3471- “Arkadaş” Vesvese ve evham zulmetleri içinde yürürken, Resul-i Ekrem (A.S.M.)’ın sünnetleri birer yıldız, birer lamba vazifesini gördüklerini gördüm. Her bir sünnet veya bir hadd-i şer’î, zulmetli dalalet yollarında güneş gibi parlıyor. O yollarda, insan zerre miskal o sünnetlerden inhiraf ve udûl ederse; şeytanlara mel’ab, evhama merkeb, ehval ve korkulara ma’rez ve dağlar kadar ağır yüklere matiye olacaktır.

Ve keza o sünnetleri, sanki semadan tedelli ve tenezzül eden ipler gibi gördüm ki, onlara temessük eden yükselir, saadetlere nail olur. Muhalefet edip de akla dayananlar ise, uzun bir minare ile semaya çıkmak hamakatinde bulunan Fir’avun gibi bir fir’avun olur..” (M.N. 77)  (Bak: Hablullah)

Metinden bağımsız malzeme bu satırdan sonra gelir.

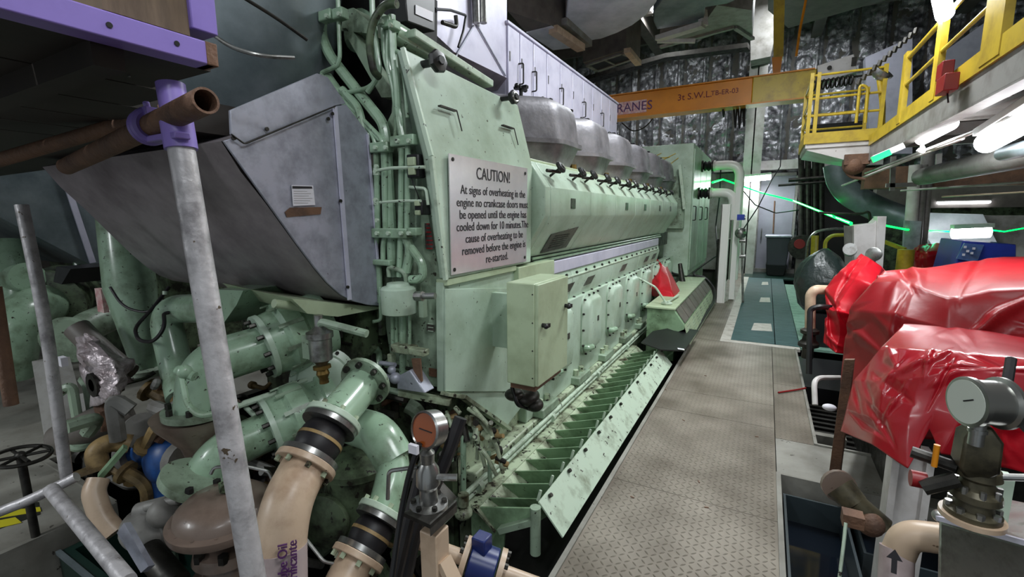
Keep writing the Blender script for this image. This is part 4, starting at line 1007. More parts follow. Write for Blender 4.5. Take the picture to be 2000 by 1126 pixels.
MB().bolts(cc, axc, .148, 12, .010, .015).build('cover_bolt', m_dsteel, R)
VB = T('filter_valve', 'dull silver cylindrical filter with brass base hanging left of the round cover', 'valve', D(645, 745, 2.1))
c = D(628, 705, 2.15)
MB().lathe(c, (0, 0, 1), [(.02, -.02), (.035, 0), (.05, .01), (.052, .11), (.06, .115), (.06, .14), (.04, .15), (.02, .17), (.02, .22)], n=24).build('filter_body', m_steel, VB)
MB().lathe(c+V((0, 0, -.02)), (.1, 0, -1), [(.04, 0), (.04, .015), (.025, .02), (.03, .04), (.02, .06), (.022, .085)], n=16).build('brass_base', m_brass, VB)
MB().tube([c+V((0, 0, .17)), c+V((.02, 0, .19)), c+V((.25, .05, .15))], .018, n=10).box(c+V((-.08, 0, .06)), (.05, .04, .11)).build('filter_bracket', m_green2, VB)
MB().tube([D(590, 900, 2.1), D(480, 795, 2.25)][::-1], .012).tube([D(455, 795, 2.2), D(545, 765, 2.3), D(600, 740, 2.35)], .016, n=10).build('stay_rod', m_lip, label='pale stay rod passing between the two bellows couplings', cat='rod')

# further green pipes
BP = T('charge_air_pipe', 'very thick pale green pipe descending behind the grey hood', 'pipe', D(285, 720, 3.2))
MB().tube([D(235, 420, 3.2), D(255, 560, 3.2), D(288, 730, 3.2)], [.135, .15, .07], n=32).build('pipe_upper', m_greenp, BP)
MB().tube([D(262, 560, 3.22), D(288, 712, 3.22)], .08, n=24).build('pipe_lower', m_green, BP)
c = D(288, 715, 3.2)
MB().cyl(c, c+V((0, 0, -.04)), .16, n=32).build('flange', m_lip, BP)
UP = T('water_pipe', 'pale green pipe with a square bend in front of the charge air pipe', 'pipe', D(345, 740, 2.7))
MB().tube([D(440, 602, 2.6), D(318, 602, 2.75), D(345, 720, 2.7), D(358, 775, 2.6)], .083, n=28, fil=.17, seg=12).build('bent_pipe', m_greenp, UP)
MB().cyl(D(322, 575, 2.7), D(322, 568, 2.7), .012).cyl(D(368, 606, 2.62), D(374, 606, 2.62), .012).build('plug', m_lip, UP)
MB().tube([D(330, 610, 2.62), D(320, 612, 2.6), D(322, 640, 2.55), D(300, 668, 2.55), D(270, 665, 2.6), D(262, 640, 2.7), D(300, 600, 2.8), D(330, 560, 2.9)], .010, n=8, fil=.06).build('cable', m_rubber, label='black cable looping below the square bend of the water pipe', cat='cable')
MB().tube([D(215, 560, 2.9), D(240, 600, 2.9), D(290, 612, 2.9), D(320, 585, 2.9)], .008, n=8, fil=.1).build('cable', m_rubber, label='thin dark cable crossing in front of the thick charge air pipe', cat='cable')

# lube oil lines with rubber bellows
def oil_line(lab, pts, r, bel0, bel1, topp, rb, cat='pipe'):
    R = T('lube_oil_pipe', lab, cat, pts[0])
    MB().tube(pts, r, n=32, fil=.16, seg=14).build('cream_pipe', m_cream, R)
    ax = (bel1-bel0).normalized(); rr = rb*1.45
    for c, mt in ((bel0-ax*.02, m_cream), (bel1+ax*.02, m_lip)):
        f = MB().cyl(c-ax*.012, c+ax*.012, rr, n=36).build('flange', mt, R, bevel=.003)
        MB().bolts(c+ax*.012, ax, rr*.85, 8, .010, .018).bolts(c-ax*.012, -ax, rr*.85, 8, .010, .018).build('flange_bolt', m_base, f)
    MB().cyl(bel0-ax*.006, bel0+ax*.014, rr*.96, n=36).cyl(bel1-ax*.014, bel1+ax*.006, rr*.96, n=36).build('steel_ring', m_steel, R)
    MB().lathe(bel0, ax, [(rb*.9, .01), (rb*1.0, .02), (rb*1.08, (bel1-bel0).length*.3), (rb*1.12, (bel1-bel0).length*.5), (rb*1.08, (bel1-bel0).length*.7), (rb*.95, (bel1-bel0).length-.015)], n=32).build('rubber_bellows', m_rubber, R, sharp=2)
    mid = bel0.lerp(bel1, .5)
    MB().cyl(mid-ax*.006, mid+ax*.006, rb*1.14, n=32).build('ochre_stripe', m_ochre, R)
    MB().tube([bel1+ax*.02]+topp, r*.95, n=28, fil=.12, seg=12).build('green_pipe', m_greenp, R)
    return R
b0, b1 = D(603, 897, 1.70), D(645, 828, 1.80)
OL = oil_line('cream lube oil pipe with black rubber bellows rising at the bottom centre', [D(548, 1260, 1.50), D(546, 1060, 1.52), D(560, 980, 1.56), b0-(b1-b0).normalized()*.02], .082, b0, b1, [D(680, 785, 1.92), D(712, 745, 2.05)], .078)
c = D(716, 742, 2.04); axf = (D(680, 785, 1.92)-D(725, 738, 2.08)).normalized()
MB().cyl(c, c+axf*.02, .115, n=32).build('flange', m_green2, OL)
MB().bolts(c+axf*.02, axf, .095, 8, .013, .02).build('flange_bolt', m_dsteel, OL)
MB().tube([D(548, 1270, 1.499), D(546.5, 1066, 1.519)], .0835, n=32).build('lilac_band', m_pinkp, OL)
cdir = (D(546, 1066, 1.52)-D(548, 1260, 1.50)).normalized()
vd = -(EYE-D(546, 1100, 1.43)).normalized()
side = cdir.cross(-vd).normalized()
for s_, px in (('Lube Oil', 553), ('Lubrificante', 572)):
    text(s_, 'pipe_lettering', .040, D(px, 1102 if px < 560 else 1110, 1.432 if px < 560 else 1.437), cdir, -side, m_violet, OL, sx=.9, ext=.004)
m = MB(); pa = D(521, 1122, 1.445); pt = D(521, 1097, 1.45)
m.beam(pa-cdir*.05, pt, .008, .006, vd); m.prism([pt-side*.014, pt+side*.014, pt+cdir*.03], vd*.004)
m.build('flow_arrow', m_ink, OL)
b0, b1 = D(705, 1078, 1.72), D(742, 1012, 1.80)
OL2 = oil_line('second cream oil pipe with black rubber bellows behind the gauge stand', [D(640, 1270, 1.55), D(665, 1150, 1.62), b0-(b1-b0).normalized()*.02], .07, b0, b1, [D(760, 960, 1.86), D(772, 900, 1.95), D(740, 850, 2.05), D(715, 830, 2.1)], .07)
MB().tube([D(772, 900, 1.96), D(740, 845, 2.0), D(690, 830, 2.15)], .085, n=28, fil=.1).build('elbow', m_greenp, label='pale green cast elbow above the second oil pipe', cat='elbow')
m = MB().lathe(D(640, 1010, 2.1), (.3, -1, .1), [(.05, -.2), (.11, -.2), (.11, -.16), (.08, -.15), (.08, 0), (.12, .01), (.12, .04), (.07, .06)], n=28)
m.build('oil_pump', m_greend, label='dirty green pump casing in shadow between the two oil pipes', cat='pump')
MB().lathe(D(700, 935, 2.2), (0, 0, 1), [(.08, -.3), (.13, -.25), (.15, -.1), (.15, .06), (.17, .07), (.17, .1), (.08, .14)], n=28).build('pump_motor', m_greend, label='dirty green ribbed pump body behind the first rubber bellows', cat='pump')
MB().tube([D(580, 1030, 1.7), D(632, 1096, 1.65), D(690, 1108, 1.65)], .006, n=8).build('wire', m_steel, label='bent thin steel rod crossing the dark gap beside the oil pipe', cat='rod')
MB().tube([D(412, 925, 1.72), D(418, 912, 1.72), D(470, 908, 1.72), D(525, 920, 1.75), D(535, 945, 1.75)], .006, n=8).build('wire', m_steel, label='thin steel pipe arching over the brown dome', cat='pipe')

# brown dome actuator
DM = T('dome_actuator', 'round brown domed valve actuator at the bottom behind the scaffold pole', 'actuator', D(440, 1110, 1.85))
c = D(440, 1005, 1.85)
MB().lathe(c, (0, 0, 1), [(.10, -.03), (.195, -.02), (.20, -.005), (.20, .012), (.175, .02), (.168, .05), (.135, .078), (.07, .092), (.0, .096)], n=40).build('dome', m_brown, DM, sharp=.7)
MB().torus(c+V((0, 0, .0)), (0, 0, 1), .188, .008, n=40).build('dome_rim', m_rust, DM)
MB().bolts(c+V((0, 0, .012)), (0, 0, 1), .178, 14, .006, .008).build('rim_bolt', m_brown, DM)
MB().tube([c+V((0, 0, .1)), c+V((0, 0, .14))], .012).torus(c+V((0.02, 0, .125)), (1, 0, 0), .018, .005).build('lifting_eye', m_greend, DM)
MB().cyl(c+V((-.05, 0, -.03)), c+V((-.05, 0, -.12)), .06).build('stem_collar', m_sheet, DM)
MB().lathe(c+V((0, 0, -.10)), (0, 0, -1), [(.05, 0), (.12, .02), (.13, .06), (.08, .08), (.1, .13), (.15, .16), (.16, .25), (.14, .35)], n=28).build('valve_body', m_brown, DM)
MB().bolts(c+V((0, 0, -.13)), (0, 0, 1), .11, 7, .02, .03).build('body_bolt', m_dsteel, DM)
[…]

3472- Kur’an, Sünnet-i Seniyyeye uyulmasını müteaddid âyetlerde emreder. Ezcümle: (4:80)  (5:92)  (24:54)  (47:33) âyetleri birer örnektir. Ehadiste de hayli yer verilen aynı mevzu için ibn-i Mace, Mukaddimenin l. babında tafsilat verilmiştir.

Bir atıf notu:

-Sünnet manasında “on şey fıtrattandır” rivayeti, bak: 971. p.

1 H.G.  hadis: 374

2 İcab: Akitlerde ilk söylenen söz. Bir mal sahibinin müşteriye karşı, "Bu malımı sana şu kadar paraya sattım" demesidir. Müşterinin de kabul etmesine dair olan sözüne "kabul" denir. Şer'î ıstılahta buna "icab ve kabul" denir.  (O.A.L.)

İcab ve kabul hakkında daha geniş bilgi almak isteyenler, H.E. cild:5 sh: 15'deki "Bey'in Rükünleri" bahsine müracaat edebilirler.